In The Money

Director Danny Boyle gets lost in the plot of Millions

Two orphaned boys and their lovably clueless father move from a grim row house in Manchester to an absurdly Utopian new housing development that evokes the nightmare perfection of The Truman Show.

There are newly constructed homes and a remarkable public school full of bright, eager faces in this suburban fantasyland. The only catch-22, like the elephant in the room no one mentions, are the nuclear power silos that sit like malevolent cloud formations in the distance.

Every Utopia comes with a radioactive lining in Danny Boyle’s new film, Millions.

From this introductory evidence, Boyle seems to be building toward some grand commentary on the current social climate that also informed his portraits of drug addicts in Trainspotting and a post-apocalypse dystopia in 28 Days Later. But as in those films, any statement about contemporary life gradually fizzles as Boyle becomes engrossed in the mechanics of plot.

Boyle has always seemed fairly conflicted in this push me-pull me between a pretense of social commentary and technical razzle-dazzle. After all, his critique of greedy me-me-me survivalism in 28 Days Later also featured a scene whose excitement value was generated over a trip to the grocery store where the characters filled their carts with hedonistic abandon.

Millions takes that one scene and crafts a whole movie out of it, offering its audience the vicarious thrills of spending the million pounds that land in 7-year-old Damian’s (Alex Etel) lap. The bag of money that falls from a speeding train into Damian’s cardboard clubhouse by the railroad tracks turns out to be part of the windfall from a bank robbery.

Boyle generates tension from both the scary thug who shows up looking for his money and the countdown of England’s conversion to the Euro, which will soon make the sack of pounds obsolete. Thus the imperative to spend, spend, spend.

The moral question at the center of the film boils down to the kind of dilemmas that keep your average neurotic middlebrow tossing at night: Should you donate your money to charity or buy an iPod? Damian is a solemn child with a Catholic weightiness about him, whose imaginary friends are all saints. He wants to bequeath his windfall to the poor. His brother, Anthony (Lewis McGibbon), is a budding Trump with Euros in his eyes who wants to invest the money in real estate but is foiled by brokers reluctant to sign contracts with preteens.
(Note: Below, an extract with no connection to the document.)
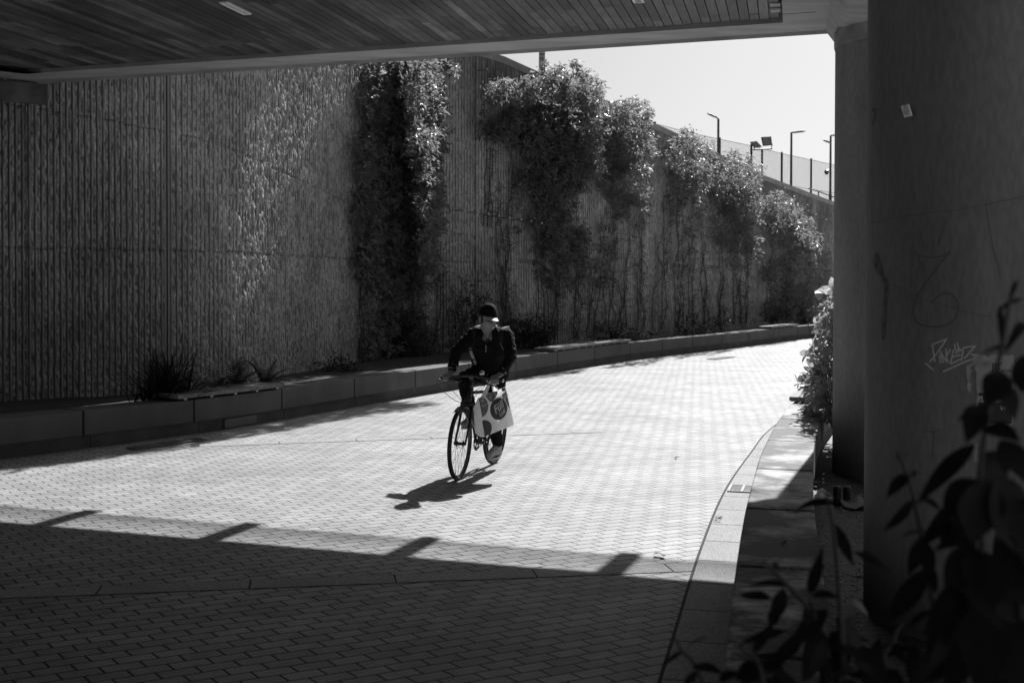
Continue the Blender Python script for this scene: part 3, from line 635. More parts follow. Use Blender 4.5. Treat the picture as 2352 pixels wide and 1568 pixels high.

Like other Boyle ventures, Millions has an unwarranted veneer of cool about it, with gee-whiz shots galore motivated by little more than Boyle’s love of a special effect. The ring-a-ding-ding style suggests not so much a child’s point of view as a director who loves to fiddle. At one point, Damian and Anthony visit the construction site for their new house, and Boyle tosses out a time-lapse fantasy sequence where the house is built before their eyes, boards magically hammered and the tiled bathroom walls folding into place. Like many special effects, this one moves you out of the emotional build of the film, reminding viewers yet again that Boyle’s forte is effects, not people.

Millions starts off with a bushel of ideas about a cushy middle-class life inoculated from the world’s troubles, the loss of a parent, and the absence of spiritual values from contemporary life.

But by the end, there’s just the hero battling a stock baddie as all directorial attention turns to foiling the crook la Home Alone. It’s demoralizing for viewers to feel the focus and interest of the director lag to this extent, and difficult, when his interest has clearly flagged, to maintain our own.